Go through the listing and copy each line with the string "this".

## BEGIN

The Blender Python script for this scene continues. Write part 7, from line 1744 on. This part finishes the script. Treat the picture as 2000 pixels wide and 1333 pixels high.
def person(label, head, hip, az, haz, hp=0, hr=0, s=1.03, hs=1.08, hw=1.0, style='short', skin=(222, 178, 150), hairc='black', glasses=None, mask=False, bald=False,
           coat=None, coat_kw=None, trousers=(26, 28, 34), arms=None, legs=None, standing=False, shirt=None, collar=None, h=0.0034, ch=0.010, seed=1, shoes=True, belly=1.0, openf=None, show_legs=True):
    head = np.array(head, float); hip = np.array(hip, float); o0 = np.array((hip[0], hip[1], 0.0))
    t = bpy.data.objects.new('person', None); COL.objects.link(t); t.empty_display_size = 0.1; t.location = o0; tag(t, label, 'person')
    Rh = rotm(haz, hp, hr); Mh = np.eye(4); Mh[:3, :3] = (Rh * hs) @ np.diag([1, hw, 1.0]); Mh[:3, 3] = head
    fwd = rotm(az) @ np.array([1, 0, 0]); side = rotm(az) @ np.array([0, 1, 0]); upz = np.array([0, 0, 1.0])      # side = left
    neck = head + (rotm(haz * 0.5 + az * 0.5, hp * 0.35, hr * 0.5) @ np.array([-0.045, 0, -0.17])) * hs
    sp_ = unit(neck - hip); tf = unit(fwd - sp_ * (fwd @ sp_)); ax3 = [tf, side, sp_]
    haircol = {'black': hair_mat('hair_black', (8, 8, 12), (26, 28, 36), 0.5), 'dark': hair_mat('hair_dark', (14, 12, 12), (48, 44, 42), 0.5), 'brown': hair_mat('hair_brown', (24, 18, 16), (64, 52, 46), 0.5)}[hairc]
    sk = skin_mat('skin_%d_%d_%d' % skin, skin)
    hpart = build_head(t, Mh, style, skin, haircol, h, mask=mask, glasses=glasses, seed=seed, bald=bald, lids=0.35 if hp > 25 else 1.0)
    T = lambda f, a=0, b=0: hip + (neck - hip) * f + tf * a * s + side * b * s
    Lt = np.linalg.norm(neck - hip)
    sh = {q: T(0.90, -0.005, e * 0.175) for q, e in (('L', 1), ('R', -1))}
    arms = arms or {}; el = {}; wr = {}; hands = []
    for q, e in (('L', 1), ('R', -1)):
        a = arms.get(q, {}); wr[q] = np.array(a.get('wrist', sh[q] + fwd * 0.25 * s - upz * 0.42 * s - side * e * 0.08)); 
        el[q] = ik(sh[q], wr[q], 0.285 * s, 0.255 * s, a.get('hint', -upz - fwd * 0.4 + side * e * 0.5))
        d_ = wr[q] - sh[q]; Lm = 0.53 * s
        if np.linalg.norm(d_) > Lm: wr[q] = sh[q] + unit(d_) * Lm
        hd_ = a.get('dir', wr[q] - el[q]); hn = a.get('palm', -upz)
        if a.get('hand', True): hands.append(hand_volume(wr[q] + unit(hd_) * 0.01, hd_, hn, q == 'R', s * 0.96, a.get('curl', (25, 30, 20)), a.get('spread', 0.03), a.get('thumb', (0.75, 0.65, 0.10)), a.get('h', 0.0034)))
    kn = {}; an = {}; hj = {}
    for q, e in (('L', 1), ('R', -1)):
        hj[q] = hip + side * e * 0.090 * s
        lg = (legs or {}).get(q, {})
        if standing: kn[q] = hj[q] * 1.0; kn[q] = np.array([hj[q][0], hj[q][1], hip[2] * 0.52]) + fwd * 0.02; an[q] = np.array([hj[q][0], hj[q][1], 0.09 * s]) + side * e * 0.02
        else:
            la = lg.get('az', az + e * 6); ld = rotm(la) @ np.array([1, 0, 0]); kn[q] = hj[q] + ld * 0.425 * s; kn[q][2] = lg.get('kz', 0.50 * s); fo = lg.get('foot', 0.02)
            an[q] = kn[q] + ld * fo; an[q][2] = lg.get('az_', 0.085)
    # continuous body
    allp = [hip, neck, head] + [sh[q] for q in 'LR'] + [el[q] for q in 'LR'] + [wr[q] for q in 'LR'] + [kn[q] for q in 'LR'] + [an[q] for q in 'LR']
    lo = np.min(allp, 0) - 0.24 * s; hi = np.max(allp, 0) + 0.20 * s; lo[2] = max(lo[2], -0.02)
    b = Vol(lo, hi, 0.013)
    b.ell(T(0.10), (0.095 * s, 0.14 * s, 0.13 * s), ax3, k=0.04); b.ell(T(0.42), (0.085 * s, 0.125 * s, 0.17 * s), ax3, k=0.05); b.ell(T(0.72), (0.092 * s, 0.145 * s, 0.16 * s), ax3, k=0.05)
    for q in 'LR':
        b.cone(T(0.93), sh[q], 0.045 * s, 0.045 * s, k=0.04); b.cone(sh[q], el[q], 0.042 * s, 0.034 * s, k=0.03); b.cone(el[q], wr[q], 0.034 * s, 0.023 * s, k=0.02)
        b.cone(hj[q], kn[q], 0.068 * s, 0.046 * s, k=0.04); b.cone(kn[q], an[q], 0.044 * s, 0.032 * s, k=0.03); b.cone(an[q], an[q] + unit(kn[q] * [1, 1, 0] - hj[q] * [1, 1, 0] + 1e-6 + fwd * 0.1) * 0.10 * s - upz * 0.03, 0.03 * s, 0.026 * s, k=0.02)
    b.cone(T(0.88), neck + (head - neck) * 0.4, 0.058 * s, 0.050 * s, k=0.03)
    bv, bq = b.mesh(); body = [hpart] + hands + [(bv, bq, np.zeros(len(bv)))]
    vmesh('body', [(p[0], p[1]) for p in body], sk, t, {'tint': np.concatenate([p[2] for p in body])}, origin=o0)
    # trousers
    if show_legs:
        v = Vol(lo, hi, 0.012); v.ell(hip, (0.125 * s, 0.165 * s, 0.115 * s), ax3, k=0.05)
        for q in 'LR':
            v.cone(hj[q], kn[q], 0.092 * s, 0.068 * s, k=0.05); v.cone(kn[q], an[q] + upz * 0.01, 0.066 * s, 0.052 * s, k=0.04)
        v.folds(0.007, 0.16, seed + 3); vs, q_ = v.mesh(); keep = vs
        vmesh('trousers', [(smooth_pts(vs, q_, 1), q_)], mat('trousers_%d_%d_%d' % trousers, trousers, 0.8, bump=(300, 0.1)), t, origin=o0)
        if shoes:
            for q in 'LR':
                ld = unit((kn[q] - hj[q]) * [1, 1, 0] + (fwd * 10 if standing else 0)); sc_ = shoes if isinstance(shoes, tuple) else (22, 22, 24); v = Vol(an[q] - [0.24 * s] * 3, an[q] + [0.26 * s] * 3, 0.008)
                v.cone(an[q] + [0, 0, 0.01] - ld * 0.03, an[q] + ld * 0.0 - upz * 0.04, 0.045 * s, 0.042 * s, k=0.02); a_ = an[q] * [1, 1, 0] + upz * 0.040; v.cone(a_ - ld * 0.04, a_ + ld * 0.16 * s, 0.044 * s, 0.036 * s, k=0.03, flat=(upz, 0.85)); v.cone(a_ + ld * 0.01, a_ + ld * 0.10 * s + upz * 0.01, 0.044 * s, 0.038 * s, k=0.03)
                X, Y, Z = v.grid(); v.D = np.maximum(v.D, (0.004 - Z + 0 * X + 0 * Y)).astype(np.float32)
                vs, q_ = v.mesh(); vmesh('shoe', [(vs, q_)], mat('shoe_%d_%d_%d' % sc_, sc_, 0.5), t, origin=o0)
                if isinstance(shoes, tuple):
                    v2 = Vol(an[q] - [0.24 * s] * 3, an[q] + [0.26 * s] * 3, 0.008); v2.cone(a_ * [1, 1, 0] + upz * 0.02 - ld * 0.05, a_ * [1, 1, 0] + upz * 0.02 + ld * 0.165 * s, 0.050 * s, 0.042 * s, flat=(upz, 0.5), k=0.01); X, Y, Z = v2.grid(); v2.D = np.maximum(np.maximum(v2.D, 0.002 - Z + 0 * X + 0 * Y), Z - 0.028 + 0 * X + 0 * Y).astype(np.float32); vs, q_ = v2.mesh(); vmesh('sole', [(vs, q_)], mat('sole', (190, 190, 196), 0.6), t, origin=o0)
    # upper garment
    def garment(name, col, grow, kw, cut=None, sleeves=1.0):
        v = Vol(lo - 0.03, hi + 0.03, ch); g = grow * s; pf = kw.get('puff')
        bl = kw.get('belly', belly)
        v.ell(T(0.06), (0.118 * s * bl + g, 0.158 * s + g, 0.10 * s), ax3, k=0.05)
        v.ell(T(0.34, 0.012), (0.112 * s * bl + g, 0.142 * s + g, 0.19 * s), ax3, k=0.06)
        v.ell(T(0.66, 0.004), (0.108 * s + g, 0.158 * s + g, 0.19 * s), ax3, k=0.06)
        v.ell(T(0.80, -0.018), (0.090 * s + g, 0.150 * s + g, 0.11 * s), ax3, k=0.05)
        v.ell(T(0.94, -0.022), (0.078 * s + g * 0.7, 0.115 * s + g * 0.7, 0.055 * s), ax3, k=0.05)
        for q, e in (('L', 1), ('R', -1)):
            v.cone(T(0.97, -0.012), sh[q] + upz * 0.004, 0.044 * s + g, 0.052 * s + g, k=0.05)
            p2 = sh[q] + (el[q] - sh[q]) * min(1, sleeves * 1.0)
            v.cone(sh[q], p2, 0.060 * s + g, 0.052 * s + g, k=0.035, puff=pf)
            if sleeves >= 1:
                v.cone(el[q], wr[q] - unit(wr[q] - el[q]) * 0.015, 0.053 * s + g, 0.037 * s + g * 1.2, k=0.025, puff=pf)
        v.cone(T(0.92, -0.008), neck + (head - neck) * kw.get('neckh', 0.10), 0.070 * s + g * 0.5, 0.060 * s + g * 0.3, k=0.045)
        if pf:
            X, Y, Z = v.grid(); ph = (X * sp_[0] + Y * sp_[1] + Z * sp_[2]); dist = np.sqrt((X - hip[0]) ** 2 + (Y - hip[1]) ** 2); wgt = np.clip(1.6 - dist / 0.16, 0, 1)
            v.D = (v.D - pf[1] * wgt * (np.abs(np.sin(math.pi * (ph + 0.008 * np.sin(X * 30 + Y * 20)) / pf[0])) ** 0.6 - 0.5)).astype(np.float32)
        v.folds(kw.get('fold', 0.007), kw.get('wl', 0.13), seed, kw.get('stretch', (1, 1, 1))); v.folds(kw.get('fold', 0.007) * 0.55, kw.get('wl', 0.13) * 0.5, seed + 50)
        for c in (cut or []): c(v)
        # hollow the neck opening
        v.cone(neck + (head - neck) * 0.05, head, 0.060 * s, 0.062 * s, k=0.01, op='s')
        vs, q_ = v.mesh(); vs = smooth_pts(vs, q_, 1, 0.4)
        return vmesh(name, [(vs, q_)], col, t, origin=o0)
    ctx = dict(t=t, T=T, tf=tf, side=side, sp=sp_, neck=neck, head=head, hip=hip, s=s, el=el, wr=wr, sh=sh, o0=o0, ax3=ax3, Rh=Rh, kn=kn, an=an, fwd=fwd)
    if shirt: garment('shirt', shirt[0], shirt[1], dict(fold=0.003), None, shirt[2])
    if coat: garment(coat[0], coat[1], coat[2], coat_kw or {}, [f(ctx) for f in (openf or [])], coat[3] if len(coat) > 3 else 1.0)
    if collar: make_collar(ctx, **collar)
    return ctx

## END
## BEGIN

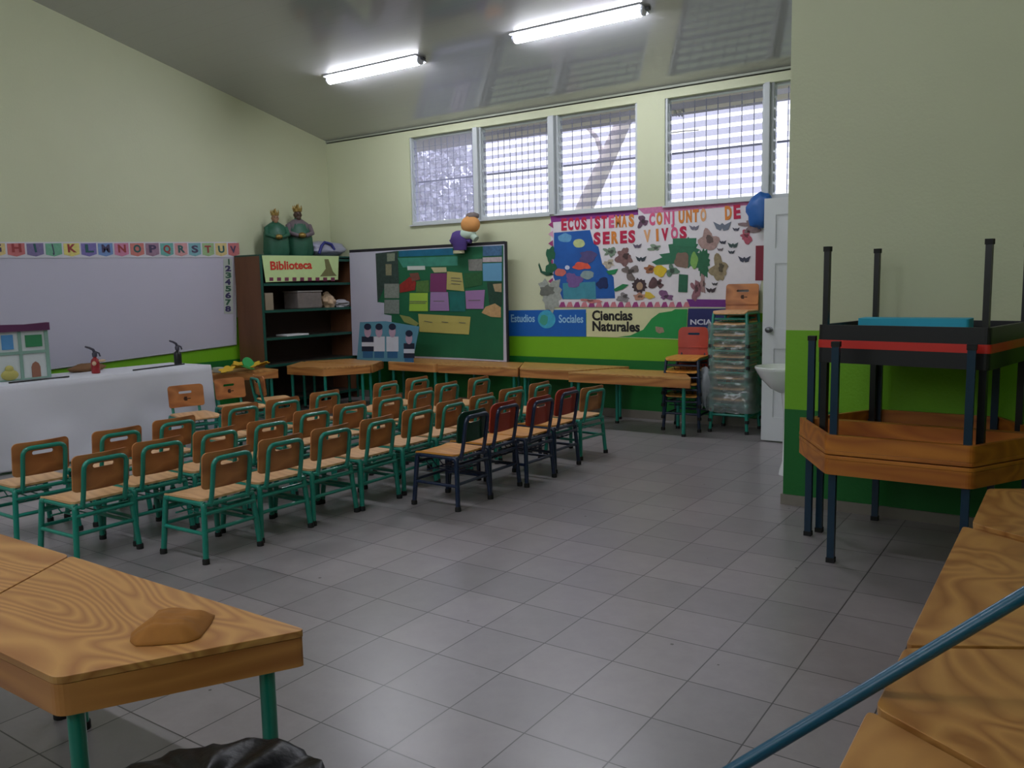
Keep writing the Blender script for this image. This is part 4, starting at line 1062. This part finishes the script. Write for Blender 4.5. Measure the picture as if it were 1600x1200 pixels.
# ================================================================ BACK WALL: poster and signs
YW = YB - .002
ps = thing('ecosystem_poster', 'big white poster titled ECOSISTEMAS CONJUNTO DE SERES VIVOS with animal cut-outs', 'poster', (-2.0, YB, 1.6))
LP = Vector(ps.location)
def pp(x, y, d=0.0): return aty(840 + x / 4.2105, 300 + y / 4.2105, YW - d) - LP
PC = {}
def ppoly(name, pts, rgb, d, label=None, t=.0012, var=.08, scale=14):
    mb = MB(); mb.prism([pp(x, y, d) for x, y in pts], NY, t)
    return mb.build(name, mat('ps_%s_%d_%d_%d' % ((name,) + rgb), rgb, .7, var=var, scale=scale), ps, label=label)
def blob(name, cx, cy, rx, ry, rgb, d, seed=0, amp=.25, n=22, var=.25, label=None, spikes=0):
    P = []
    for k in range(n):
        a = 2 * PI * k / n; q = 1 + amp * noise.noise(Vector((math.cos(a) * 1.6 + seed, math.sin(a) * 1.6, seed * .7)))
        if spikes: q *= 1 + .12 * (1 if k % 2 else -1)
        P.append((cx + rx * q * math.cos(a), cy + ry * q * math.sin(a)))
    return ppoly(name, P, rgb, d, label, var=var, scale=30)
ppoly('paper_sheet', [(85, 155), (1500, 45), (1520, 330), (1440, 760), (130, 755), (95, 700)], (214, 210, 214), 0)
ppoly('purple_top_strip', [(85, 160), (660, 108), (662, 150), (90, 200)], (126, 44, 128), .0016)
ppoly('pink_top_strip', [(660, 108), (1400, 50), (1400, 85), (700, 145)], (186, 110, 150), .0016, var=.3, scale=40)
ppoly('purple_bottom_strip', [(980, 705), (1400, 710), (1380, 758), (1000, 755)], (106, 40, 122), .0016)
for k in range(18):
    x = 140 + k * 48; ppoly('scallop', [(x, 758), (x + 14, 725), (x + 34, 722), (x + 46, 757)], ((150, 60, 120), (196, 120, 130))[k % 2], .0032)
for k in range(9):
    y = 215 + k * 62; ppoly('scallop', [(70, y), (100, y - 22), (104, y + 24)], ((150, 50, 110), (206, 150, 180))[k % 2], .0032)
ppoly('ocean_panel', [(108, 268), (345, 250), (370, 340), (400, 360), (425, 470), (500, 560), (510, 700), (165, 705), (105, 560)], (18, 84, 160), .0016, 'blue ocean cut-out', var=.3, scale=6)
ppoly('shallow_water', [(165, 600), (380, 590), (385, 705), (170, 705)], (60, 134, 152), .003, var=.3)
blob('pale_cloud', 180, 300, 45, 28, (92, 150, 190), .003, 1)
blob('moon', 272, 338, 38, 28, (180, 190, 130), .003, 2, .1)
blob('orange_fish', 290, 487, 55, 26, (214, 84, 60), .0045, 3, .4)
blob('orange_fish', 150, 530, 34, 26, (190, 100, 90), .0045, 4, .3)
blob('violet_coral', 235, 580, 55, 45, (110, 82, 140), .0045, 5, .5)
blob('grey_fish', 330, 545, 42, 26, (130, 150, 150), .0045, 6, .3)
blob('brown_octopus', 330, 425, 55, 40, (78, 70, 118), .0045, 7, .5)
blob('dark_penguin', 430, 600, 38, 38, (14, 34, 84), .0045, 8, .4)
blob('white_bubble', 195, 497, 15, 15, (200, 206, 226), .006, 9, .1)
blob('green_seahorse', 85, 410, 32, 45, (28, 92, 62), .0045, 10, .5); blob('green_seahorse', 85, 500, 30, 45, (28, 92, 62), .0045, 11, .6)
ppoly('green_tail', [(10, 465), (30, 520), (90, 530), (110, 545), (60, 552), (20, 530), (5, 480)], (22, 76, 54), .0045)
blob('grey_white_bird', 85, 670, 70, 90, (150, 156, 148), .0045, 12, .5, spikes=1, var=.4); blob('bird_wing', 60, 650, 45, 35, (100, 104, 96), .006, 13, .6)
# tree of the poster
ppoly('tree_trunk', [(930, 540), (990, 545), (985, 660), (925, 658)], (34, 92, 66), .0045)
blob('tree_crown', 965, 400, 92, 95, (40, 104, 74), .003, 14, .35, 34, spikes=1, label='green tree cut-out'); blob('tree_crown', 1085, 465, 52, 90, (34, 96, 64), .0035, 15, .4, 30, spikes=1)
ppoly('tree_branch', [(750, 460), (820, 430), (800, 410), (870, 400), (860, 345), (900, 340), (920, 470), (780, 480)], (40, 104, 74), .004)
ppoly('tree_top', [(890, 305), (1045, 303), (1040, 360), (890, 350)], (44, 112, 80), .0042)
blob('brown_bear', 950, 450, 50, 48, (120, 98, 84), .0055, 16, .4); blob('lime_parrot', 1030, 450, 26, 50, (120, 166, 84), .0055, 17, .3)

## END

*Result below*
The Blender Python script for this scene continues. Write part 7, from line 1744 on. This part finishes the script. Treat the picture as 2000 pixels wide and 1333 pixels high.
Keep writing the Blender script for this image. This is part 4, starting at line 1062. This part finishes the script. Write for Blender 4.5. Measure the picture as if it were 1600x1200 pixels.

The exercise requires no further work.